22–28 Jul 2010
Palais des Congrès de Paris
Europe/Paris timezone

The International Design Study for the Neutrino Factory

24 Jul 2010, 16:40
20m
Salle 253

Salle 253

Parallel Session Talk 14 - Future Machines and Projects 14 - Future Machines and Projects

Speaker

Prof. Ken Long (Imperial College London)

Description

The International Design Study for the Neutrino Factory (the IDS-NF) has been established by the Neutrino Factory community to deliver the Reference Design Report (RDR) for the facility by the 2012/13 decision point identified by the Strategy Session of CERN Council. The baseline design for the facility will provide 10^21 muon decays per year from 25 GeV stored muon beams. The facility will serve two neutrino detectors; one situated at source-detector distance of between 3000—5000 km, the second at 7000—8000 km. The discovery reach of the Neutrino Factory will be presented and compared with alternative techniques (beta-beam and super-beam).
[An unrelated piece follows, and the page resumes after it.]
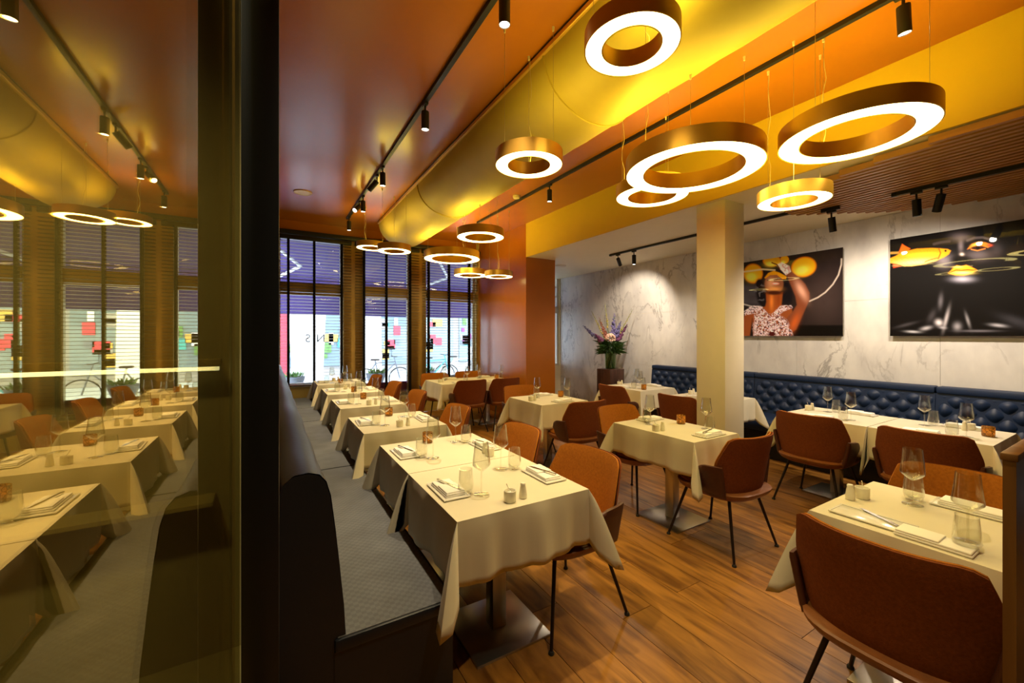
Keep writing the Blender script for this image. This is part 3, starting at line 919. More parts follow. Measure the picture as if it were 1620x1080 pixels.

The option of a ‘low-energy’ Neutrino Factory, which may be attractive if θ13 is found to be large, will be presented. The muon-beam requirements will be defined and the specification of the accelerator facility required to deliver them will be described. The accelerator subsystems of which the facility is comprised will be briefly described along with an outline of some of the challenges such a facility presents. Several technologies are being discussed for the magnetised neutrino detectors: iron calorimeters; giant liquid argon TPCs; and totally active scintillating detectors. The IDS-NF baseline option is a 100 Kton magnetised iron sampling calorimeter at the intermediate baseline and a 50 Kton detector at the magic baseline. A near detector of much smaller mass for precise measurement of neutrino flux and neutrino cross-sections will be situated close to the end of the muon storage ring straight section(s). The various detector options will be discussed, covering the most important aspects: performance; technological challenges; as well as the R&D program and expected cost drivers.